What you are asked to do: Retype the material below. Keep every word exactly as it is.
>> BEGIN
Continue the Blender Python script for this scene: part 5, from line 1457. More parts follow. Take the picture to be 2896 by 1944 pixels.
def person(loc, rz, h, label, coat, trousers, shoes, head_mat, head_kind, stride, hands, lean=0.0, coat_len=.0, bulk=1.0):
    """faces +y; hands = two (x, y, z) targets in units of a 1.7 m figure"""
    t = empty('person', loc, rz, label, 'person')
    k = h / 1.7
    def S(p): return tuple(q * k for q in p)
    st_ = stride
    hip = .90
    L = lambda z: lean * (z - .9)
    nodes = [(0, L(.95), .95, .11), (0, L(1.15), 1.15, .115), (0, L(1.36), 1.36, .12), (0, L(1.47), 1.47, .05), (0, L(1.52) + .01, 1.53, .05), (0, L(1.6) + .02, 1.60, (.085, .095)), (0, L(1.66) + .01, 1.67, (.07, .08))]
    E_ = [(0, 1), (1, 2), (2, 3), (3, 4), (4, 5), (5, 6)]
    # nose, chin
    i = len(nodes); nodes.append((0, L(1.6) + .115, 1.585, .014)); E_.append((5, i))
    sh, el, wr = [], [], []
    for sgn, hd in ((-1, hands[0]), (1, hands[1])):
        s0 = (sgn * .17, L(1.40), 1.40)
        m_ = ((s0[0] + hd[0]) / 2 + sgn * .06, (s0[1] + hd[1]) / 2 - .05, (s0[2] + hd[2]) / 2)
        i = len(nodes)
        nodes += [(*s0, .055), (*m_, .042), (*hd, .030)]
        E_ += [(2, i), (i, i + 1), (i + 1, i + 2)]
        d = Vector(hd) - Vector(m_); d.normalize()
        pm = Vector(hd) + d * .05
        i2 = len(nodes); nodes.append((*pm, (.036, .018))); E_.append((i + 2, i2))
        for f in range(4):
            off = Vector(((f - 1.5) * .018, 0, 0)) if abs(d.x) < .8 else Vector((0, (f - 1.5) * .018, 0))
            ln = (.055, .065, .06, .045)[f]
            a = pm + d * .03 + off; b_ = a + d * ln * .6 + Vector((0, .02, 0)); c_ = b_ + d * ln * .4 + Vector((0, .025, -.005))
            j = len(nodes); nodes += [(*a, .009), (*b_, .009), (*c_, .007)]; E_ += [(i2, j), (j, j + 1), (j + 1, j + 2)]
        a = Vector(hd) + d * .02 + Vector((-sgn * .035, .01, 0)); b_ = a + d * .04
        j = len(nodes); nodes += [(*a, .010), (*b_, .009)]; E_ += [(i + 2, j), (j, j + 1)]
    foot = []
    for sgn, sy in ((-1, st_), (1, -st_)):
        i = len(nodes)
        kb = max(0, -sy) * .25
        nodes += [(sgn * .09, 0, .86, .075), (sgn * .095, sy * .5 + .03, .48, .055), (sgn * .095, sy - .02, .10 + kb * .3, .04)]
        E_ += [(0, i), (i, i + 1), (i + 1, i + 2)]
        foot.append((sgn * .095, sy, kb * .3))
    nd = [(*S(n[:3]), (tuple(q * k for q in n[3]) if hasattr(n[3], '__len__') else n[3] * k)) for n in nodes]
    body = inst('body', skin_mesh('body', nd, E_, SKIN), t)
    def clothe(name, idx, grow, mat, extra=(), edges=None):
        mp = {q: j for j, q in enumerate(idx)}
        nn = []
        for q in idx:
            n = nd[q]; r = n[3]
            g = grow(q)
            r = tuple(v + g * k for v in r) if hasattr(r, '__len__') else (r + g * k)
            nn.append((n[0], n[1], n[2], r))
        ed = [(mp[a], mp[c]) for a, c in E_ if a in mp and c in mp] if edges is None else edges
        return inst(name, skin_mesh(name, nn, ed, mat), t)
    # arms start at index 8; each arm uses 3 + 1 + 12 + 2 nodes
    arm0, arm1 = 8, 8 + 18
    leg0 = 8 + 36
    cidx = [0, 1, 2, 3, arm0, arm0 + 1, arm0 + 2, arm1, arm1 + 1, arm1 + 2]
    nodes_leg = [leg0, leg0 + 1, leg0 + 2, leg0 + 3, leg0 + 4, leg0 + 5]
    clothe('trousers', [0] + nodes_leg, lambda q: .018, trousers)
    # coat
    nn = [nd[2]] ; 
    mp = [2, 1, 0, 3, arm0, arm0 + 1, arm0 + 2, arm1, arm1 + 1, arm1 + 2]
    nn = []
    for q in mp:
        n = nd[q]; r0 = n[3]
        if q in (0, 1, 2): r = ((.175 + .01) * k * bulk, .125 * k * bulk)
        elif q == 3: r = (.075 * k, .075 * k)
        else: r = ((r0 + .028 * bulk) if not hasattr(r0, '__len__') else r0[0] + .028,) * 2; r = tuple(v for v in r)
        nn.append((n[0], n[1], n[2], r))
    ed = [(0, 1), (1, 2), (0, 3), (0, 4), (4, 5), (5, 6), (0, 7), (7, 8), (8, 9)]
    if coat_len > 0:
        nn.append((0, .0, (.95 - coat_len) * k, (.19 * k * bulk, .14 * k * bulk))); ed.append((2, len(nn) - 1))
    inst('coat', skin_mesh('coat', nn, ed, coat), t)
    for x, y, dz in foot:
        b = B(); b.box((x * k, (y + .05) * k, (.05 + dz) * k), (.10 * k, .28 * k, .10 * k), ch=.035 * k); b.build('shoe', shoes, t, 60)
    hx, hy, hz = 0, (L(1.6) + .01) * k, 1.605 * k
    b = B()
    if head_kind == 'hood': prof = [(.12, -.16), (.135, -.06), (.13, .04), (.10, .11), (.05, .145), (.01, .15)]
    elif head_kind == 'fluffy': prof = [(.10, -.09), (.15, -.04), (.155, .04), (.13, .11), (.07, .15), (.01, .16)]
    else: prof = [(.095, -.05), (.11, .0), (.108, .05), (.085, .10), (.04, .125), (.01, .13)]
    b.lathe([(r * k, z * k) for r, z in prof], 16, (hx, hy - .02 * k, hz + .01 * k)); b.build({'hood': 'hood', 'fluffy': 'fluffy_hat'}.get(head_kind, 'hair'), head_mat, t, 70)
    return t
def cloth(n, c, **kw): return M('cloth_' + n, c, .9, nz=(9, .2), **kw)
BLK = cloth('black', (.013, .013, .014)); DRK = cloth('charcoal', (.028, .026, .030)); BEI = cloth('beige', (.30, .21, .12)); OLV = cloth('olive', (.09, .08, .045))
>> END
The result:
Continue the Blender Python script for this scene: part 5, from line 1457. More parts follow. Take the picture to be 2896 by 1944 pixels.
def person(loc, rz, h, label, coat, trousers, shoes, head_mat, head_kind, stride, hands, lean=0.0, coat_len=.0, bulk=1.0):
    """faces +y; hands = two (x, y, z) targets in units of a 1.7 m figure"""
    t = empty('person', loc, rz, label, 'person')
    k = h / 1.7
    def S(p): return tuple(q * k for q in p)
    st_ = stride
    hip = .90
    L = lambda z: lean * (z - .9)
    nodes = [(0, L(.95), .95, .11), (0, L(1.15), 1.15, .115), (0, L(1.36), 1.36, .12), (0, L(1.47), 1.47, .05), (0, L(1.52) + .01, 1.53, .05), (0, L(1.6) + .02, 1.60, (.085, .095)), (0, L(1.66) + .01, 1.67, (.07, .08))]
    E_ = [(0, 1), (1, 2), (2, 3), (3, 4), (4, 5), (5, 6)]
    # nose, chin
    i = len(nodes); nodes.append((0, L(1.6) + .115, 1.585, .014)); E_.append((5, i))
    sh, el, wr = [], [], []
    for sgn, hd in ((-1, hands[0]), (1, hands[1])):
        s0 = (sgn * .17, L(1.40), 1.40)
        m_ = ((s0[0] + hd[0]) / 2 + sgn * .06, (s0[1] + hd[1]) / 2 - .05, (s0[2] + hd[2]) / 2)
        i = len(nodes)
        nodes += [(*s0, .055), (*m_, .042), (*hd, .030)]
        E_ += [(2, i), (i, i + 1), (i + 1, i + 2)]
        d = Vector(hd) - Vector(m_); d.normalize()
        pm = Vector(hd) + d * .05
        i2 = len(nodes); nodes.append((*pm, (.036, .018))); E_.append((i + 2, i2))
        for f in range(4):
            off = Vector(((f - 1.5) * .018, 0, 0)) if abs(d.x) < .8 else Vector((0, (f - 1.5) * .018, 0))
            ln = (.055, .065, .06, .045)[f]
            a = pm + d * .03 + off; b_ = a + d * ln * .6 + Vector((0, .02, 0)); c_ = b_ + d * ln * .4 + Vector((0, .025, -.005))
            j = len(nodes); nodes += [(*a, .009), (*b_, .009), (*c_, .007)]; E_ += [(i2, j), (j, j + 1), (j + 1, j + 2)]
        a = Vector(hd) + d * .02 + Vector((-sgn * .035, .01, 0)); b_ = a + d * .04
        j = len(nodes); nodes += [(*a, .010), (*b_, .009)]; E_ += [(i + 2, j), (j, j + 1)]
    foot = []
    for sgn, sy in ((-1, st_), (1, -st_)):
        i = len(nodes)
        kb = max(0, -sy) * .25
        nodes += [(sgn * .09, 0, .86, .075), (sgn * .095, sy * .5 + .03, .48, .055), (sgn * .095, sy - .02, .10 + kb * .3, .04)]
        E_ += [(0, i), (i, i + 1), (i + 1, i + 2)]
        foot.append((sgn * .095, sy, kb * .3))
    nd = [(*S(n[:3]), (tuple(q * k for q in n[3]) if hasattr(n[3], '__len__') else n[3] * k)) for n in nodes]
    body = inst('body', skin_mesh('body', nd, E_, SKIN), t)
    def clothe(name, idx, grow, mat, extra=(), edges=None):
        mp = {q: j for j, q in enumerate(idx)}
        nn = []
        for q in idx:
            n = nd[q]; r = n[3]
            g = grow(q)
            r = tuple(v + g * k for v in r) if hasattr(r, '__len__') else (r + g * k)
            nn.append((n[0], n[1], n[2], r))
        ed = [(mp[a], mp[c]) for a, c in E_ if a in mp and c in mp] if edges is None else edges
        return inst(name, skin_mesh(name, nn, ed, mat), t)
    # arms start at index 8; each arm uses 3 + 1 + 12 + 2 nodes
    arm0, arm1 = 8, 8 + 18
    leg0 = 8 + 36
    cidx = [0, 1, 2, 3, arm0, arm0 + 1, arm0 + 2, arm1, arm1 + 1, arm1 + 2]
    nodes_leg = [leg0, leg0 + 1, leg0 + 2, leg0 + 3, leg0 + 4, leg0 + 5]
    clothe('trousers', [0] + nodes_leg, lambda q: .018, trousers)
    # coat
    nn = [nd[2]] ; 
    mp = [2, 1, 0, 3, arm0, arm0 + 1, arm0 + 2, arm1, arm1 + 1, arm1 + 2]
    nn = []
    for q in mp:
        n = nd[q]; r0 = n[3]
        if q in (0, 1, 2): r = ((.175 + .01) * k * bulk, .125 * k * bulk)
        elif q == 3: r = (.075 * k, .075 * k)
        else: r = ((r0 + .028 * bulk) if not hasattr(r0, '__len__') else r0[0] + .028,) * 2; r = tuple(v for v in r)
        nn.append((n[0], n[1], n[2], r))
    ed = [(0, 1), (1, 2), (0, 3), (0, 4), (4, 5), (5, 6), (0, 7), (7, 8), (8, 9)]
    if coat_len > 0:
        nn.append((0, .0, (.95 - coat_len) * k, (.19 * k * bulk, .14 * k * bulk))); ed.append((2, len(nn) - 1))
    inst('coat', skin_mesh('coat', nn, ed, coat), t)
    for x, y, dz in foot:
        b = B(); b.box((x * k, (y + .05) * k, (.05 + dz) * k), (.10 * k, .28 * k, .10 * k), ch=.035 * k); b.build('shoe', shoes, t, 60)
    hx, hy, hz = 0, (L(1.6) + .01) * k, 1.605 * k
    b = B()
    if head_kind == 'hood': prof = [(.12, -.16), (.135, -.06), (.13, .04), (.10, .11), (.05, .145), (.01, .15)]
    elif head_kind == 'fluffy': prof = [(.10, -.09), (.15, -.04), (.155, .04), (.13, .11), (.07, .15), (.01, .16)]
    else: prof = [(.095, -.05), (.11, .0), (.108, .05), (.085, .10), (.04, .125), (.01, .13)]
    b.lathe([(r * k, z * k) for r, z in prof], 16, (hx, hy - .02 * k, hz + .01 * k)); b.build({'hood': 'hood', 'fluffy': 'fluffy_hat'}.get(head_kind, 'hair'), head_mat, t, 70)
    return t
def cloth(n, c, **kw): return M('cloth_' + n, c, .9, nz=(9, .2), **kw)
BLK = cloth('black', (.013, .013, .014)); DRK = cloth('charcoal', (.028, .026, .030)); BEI = cloth('beige', (.30, .21, .12)); OLV = cloth('olive', (.09, .08, .045))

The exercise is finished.